A Place at the Table

Chris Herlinger | March 4, 2013

Barbie Izquierdo and kids in A PLACE AT THE TABLE, a Magnolia Pictures release. Photo: Courtesy of Magnolia Pictures

Barbie Izquierdo and kids in A PLACE AT THE TABLE, a Magnolia Pictures release. Photo: Courtesy of Magnolia Pictures

My CWS colleagues know I am a film buff. Happily, living in New York City, I am in the right locale for indulging that passion, including documentaries, a particular favorite. Luckily, my work life merged with my love of film a few days back when I saw the New York launch of “A Place at the Table,” an unusually fine documentary about hunger in the U.S.

The film makes an all-too convincing case about the need to change our absurd national food system.
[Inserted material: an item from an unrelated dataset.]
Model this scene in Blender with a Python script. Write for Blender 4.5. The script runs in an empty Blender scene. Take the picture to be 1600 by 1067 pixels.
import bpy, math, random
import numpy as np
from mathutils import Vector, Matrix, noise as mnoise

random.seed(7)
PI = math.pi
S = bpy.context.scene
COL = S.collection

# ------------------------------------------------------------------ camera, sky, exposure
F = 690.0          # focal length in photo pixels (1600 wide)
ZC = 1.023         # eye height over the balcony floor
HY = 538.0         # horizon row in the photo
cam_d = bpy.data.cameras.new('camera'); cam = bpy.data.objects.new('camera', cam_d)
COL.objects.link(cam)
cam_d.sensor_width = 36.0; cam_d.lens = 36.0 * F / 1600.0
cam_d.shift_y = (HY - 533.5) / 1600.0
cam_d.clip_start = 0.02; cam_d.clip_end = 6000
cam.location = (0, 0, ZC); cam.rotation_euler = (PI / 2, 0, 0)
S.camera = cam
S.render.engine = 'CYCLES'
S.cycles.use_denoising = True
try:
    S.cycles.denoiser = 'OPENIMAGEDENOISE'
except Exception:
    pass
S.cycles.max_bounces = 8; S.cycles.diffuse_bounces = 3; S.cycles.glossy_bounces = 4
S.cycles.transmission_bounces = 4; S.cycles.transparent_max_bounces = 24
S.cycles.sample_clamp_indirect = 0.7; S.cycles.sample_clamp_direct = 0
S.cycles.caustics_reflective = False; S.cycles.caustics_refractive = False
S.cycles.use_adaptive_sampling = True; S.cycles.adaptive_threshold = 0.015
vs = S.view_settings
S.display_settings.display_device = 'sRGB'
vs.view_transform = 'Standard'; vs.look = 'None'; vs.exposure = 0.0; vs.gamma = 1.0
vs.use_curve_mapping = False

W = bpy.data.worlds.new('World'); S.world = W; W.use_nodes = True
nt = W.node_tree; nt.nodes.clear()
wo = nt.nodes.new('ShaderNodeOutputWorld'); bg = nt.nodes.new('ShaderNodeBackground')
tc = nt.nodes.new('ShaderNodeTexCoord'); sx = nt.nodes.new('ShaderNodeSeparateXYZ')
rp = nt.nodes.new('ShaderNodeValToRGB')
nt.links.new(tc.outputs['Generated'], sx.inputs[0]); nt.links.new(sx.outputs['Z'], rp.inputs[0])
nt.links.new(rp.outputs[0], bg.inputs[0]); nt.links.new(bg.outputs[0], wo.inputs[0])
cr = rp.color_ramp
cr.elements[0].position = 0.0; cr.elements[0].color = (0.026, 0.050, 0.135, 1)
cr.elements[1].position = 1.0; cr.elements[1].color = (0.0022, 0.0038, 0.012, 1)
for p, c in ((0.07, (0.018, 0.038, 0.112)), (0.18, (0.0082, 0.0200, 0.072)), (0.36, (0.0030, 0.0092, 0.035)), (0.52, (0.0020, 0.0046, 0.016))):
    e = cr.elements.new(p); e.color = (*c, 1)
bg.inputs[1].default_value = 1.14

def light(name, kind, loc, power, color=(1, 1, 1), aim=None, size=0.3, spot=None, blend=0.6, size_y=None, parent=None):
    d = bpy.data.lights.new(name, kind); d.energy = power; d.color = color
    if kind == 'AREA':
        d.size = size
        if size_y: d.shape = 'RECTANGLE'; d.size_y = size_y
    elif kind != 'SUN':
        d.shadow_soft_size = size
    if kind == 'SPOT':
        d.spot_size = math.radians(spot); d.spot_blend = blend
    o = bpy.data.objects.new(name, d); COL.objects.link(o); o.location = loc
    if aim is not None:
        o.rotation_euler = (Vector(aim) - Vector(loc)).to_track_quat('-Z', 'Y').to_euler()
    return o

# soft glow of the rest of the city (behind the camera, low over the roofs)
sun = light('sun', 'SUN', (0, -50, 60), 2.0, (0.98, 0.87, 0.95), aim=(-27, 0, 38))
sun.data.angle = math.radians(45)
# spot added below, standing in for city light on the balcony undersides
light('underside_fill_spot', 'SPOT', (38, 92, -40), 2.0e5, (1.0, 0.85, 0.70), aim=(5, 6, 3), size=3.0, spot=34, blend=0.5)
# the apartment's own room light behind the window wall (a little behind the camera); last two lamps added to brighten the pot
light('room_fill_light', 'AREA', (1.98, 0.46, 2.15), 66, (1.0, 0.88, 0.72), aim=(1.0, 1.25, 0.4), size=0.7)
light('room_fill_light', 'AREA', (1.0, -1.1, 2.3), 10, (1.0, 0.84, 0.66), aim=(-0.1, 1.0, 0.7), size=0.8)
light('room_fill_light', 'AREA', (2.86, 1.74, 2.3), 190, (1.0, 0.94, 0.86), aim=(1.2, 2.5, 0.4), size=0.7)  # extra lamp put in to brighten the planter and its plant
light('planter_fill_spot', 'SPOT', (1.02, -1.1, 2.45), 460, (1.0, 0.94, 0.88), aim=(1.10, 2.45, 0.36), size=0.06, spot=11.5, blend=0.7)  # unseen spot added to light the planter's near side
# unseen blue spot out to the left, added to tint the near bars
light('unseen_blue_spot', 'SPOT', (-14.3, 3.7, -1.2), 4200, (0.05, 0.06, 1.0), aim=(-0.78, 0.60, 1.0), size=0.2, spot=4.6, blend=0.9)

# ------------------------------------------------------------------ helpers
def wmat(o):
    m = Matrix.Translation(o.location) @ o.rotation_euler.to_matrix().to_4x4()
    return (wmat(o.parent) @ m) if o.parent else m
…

In a country with more than enough means to feed itself, as many as 50 million people, or roughly one in four children, are “food insecure” – which means they don’t know where their next meal is going to come from.
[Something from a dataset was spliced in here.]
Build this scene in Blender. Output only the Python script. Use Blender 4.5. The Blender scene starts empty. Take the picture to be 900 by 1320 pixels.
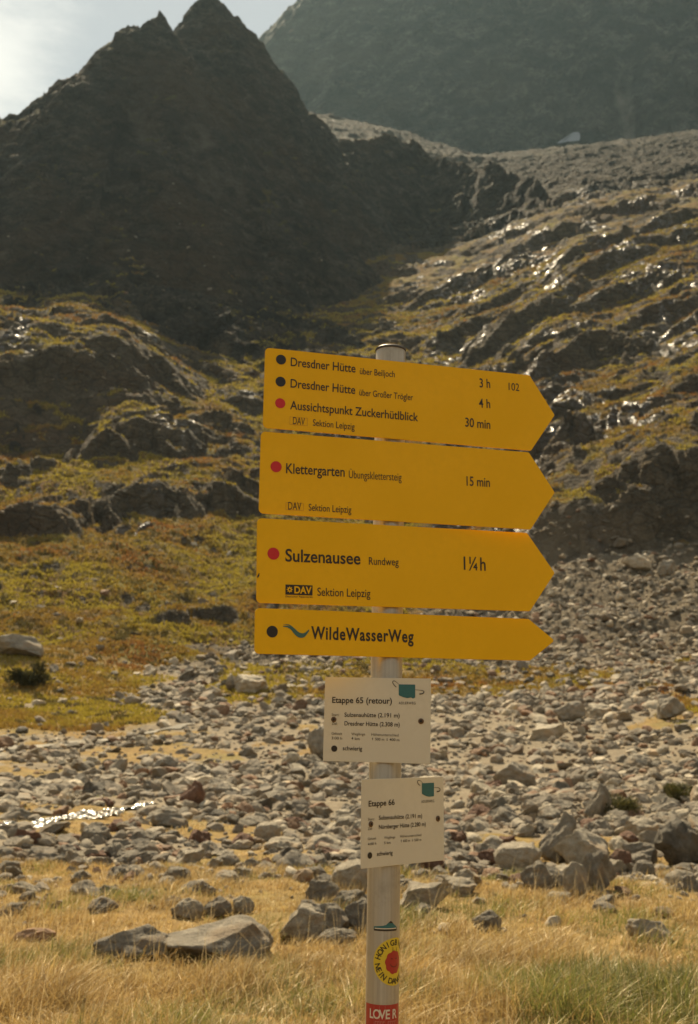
import bpy, bmesh, math, random
import numpy as np
from mathutils import Vector, Matrix, noise as mnoise

random.seed(7); RNG = np.random.default_rng(11)
SC = bpy.context.scene; COL = SC.collection
rad = math.radians

# ------------------------------------------------------------------ camera
EYE = np.array([0.0, 0.0, 1.6]); PITCH = rad(11.6); FPX = 1415.0
cam_d = bpy.data.cameras.new('camera'); cam = bpy.data.objects.new('camera', cam_d); COL.objects.link(cam)
cam.location = EYE; cam.rotation_euler = (rad(90) + PITCH, 0, 0)
cam_d.sensor_fit = 'VERTICAL'; cam_d.sensor_height = 36.0; cam_d.sensor_width = 24.0
cam_d.lens = 36.0 * FPX / 1320.0
cam_d.clip_start = 0.05; cam_d.clip_end = 20000
cam_d.dof.use_dof = True; cam_d.dof.focus_distance = 2.12; cam_d.dof.aperture_fstop = 8.5
SC.camera = cam

# ------------------------------------------------------------------ sun, sky, exposure
SUN_EL, SUN_AZ = rad(50.0), rad(-14.0)            # azimuth measured from +Y (view direction) towards +X
sun_dir = Vector((math.sin(SUN_AZ) * math.cos(SUN_EL), math.cos(SUN_AZ) * math.cos(SUN_EL), math.sin(SUN_EL)))
sl = bpy.data.lights.new('sun', 'SUN'); sl.energy = 5.0; sl.angle = rad(0.5); sl.color = (1.0, 0.83, 0.57)
so = bpy.data.objects.new('sun', sl); COL.objects.link(so); so.rotation_euler = sun_dir.to_track_quat('Z', 'Y').to_euler()
world = bpy.data.worlds.new('World'); SC.world = world; world.use_nodes = True
nt = world.node_tree; nt.nodes.clear(); N = nt.nodes.new; Lk = nt.links.new
sky = N('ShaderNodeTexSky'); sky.sky_type = 'NISHITA'; sky.sun_disc = False
sky.sun_elevation = SUN_EL; sky.sun_rotation = SUN_AZ; sky.altitude = 2200; sky.air_density = 0.8; sky.dust_density = 1.0; sky.ozone_density = 0.6
tc = N('ShaderNodeTexCoord')
# thin bright cloud low in the sky, laid out by direction
mp = N('ShaderNodeMapping'); mp.inputs['Scale'].default_value = (3.0, 3.0, 9.0); Lk(tc.outputs['Generated'], mp.inputs['Vector'])
cn = N('ShaderNodeTexNoise'); cn.inputs['Scale'].default_value = 2.0; cn.inputs['Detail'].default_value = 7; cn.inputs['Roughness'].default_value = 0.62
Lk(mp.outputs[0], cn.inputs['Vector'])
def direction(az, el):
    return (math.sin(az) * math.cos(el), math.cos(az) * math.cos(el), math.sin(el))
dt = N('ShaderNodeVectorMath'); dt.operation = 'DISTANCE'; Lk(tc.outputs['Generated'], dt.inputs[0]); dt.inputs[1].default_value = direction(rad(-23.0), rad(31.5))
mr = N('ShaderNodeMapRange'); mr.inputs[1].default_value = 0.02; mr.inputs[2].default_value = 0.16; mr.inputs[3].default_value = 0.75; mr.inputs[4].default_value = 0.0; Lk(dt.outputs['Value'], mr.inputs[0])
ad = N('ShaderNodeMath'); ad.operation = 'ADD'; Lk(cn.outputs['Fac'], ad.inputs[0]); Lk(mr.outputs[0], ad.inputs[1])
cr = N('ShaderNodeMapRange'); cr.inputs[1].default_value = 0.72; cr.inputs[2].default_value = 1.25; cr.inputs[3].default_value = .42; Lk(ad.outputs[0], cr.inputs[0]); cr.interpolation_type = 'SMOOTHSTEP'
tint = N('ShaderNodeMixRGB'); tint.blend_type = 'MULTIPLY'; tint.inputs[0].default_value = 1.0; Lk(sky.outputs[0], tint.inputs[1]); tint.inputs[2].default_value = (0.96, 0.95, 0.80, 1)
cm = N('ShaderNodeMixRGB'); Lk(cr.outputs[0], cm.inputs[0]); Lk(tint.outputs[0], cm.inputs[1]); cm.inputs[2].default_value = (10.5, 10.2, 9.4, 1)
bg = N('ShaderNodeBackground'); bg.inputs[1].default_value = 0.055; Lk(cm.outputs[0], bg.inputs[0])
wo = N('ShaderNodeOutputWorld'); Lk(bg.outputs[0], wo.inputs[0])
vs = SC.view_settings; vs.view_transform = 'Standard'; vs.look = 'None'; vs.gamma = 1.0; vs.use_curve_mapping = False
vs.exposure = 0.73
SC.cycles.use_denoising = True; SC.cycles.max_bounces = 6; SC.cycles.diffuse_bounces = 3; SC.cycles.volume_bounces = 0
SC.cycles.sample_clamp_indirect = 4.0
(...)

At fault is a crazy system that, in effect, subsidizes “empty calories,” making healthy food (like fresh fruits and vegetables) often too far out of reach for the nation’s poor. It’s a “two-tier” system, and it is hurting us all, but particularly those who are struggling economically.

The “talking heads” in the film are smart, wise and not just a little passionate about the topic. Actor Jeff Bridges, who has long championed the cause of fighting hunger, is particularly memorable when he makes the points that “Charity is a great thing but it’s not the way to end hunger,” and that, “If another country were doing this to our kids, we’d be at war.”

What lingers in the mind most are the personal stories from the film, which center on struggling families in Philadelphia and in rural Colorado and Mississippi. For me, having grown up in Colorado, the parts of the film made in my home state were perhaps the most poignant. It was moving to see how one rural community is struggling with hunger in its midst. (The church, not surprisingly, plays a big role in providing food for those who need it.)

The film’s executive producer, chef Tom Colicchio (of “Top Chef” fame) was at the film’s Friday, March 1, New York launch. Speaking about hunger in the U.S, he said, “It’s hidden in plain view.” I hope “A Place at the Table” gets traction so that hunger becomes a little less hidden and we can act to eradicate it.

Here’s the film’s web site – http://www.takepart.com/place-at-the-table. The film is now in fairly wide release throughout the country, and is also available on I-Tunes and on-demand. It would make an excellent point of reflection and discussion for the entire CWS community as we work to do our bit to end hunger.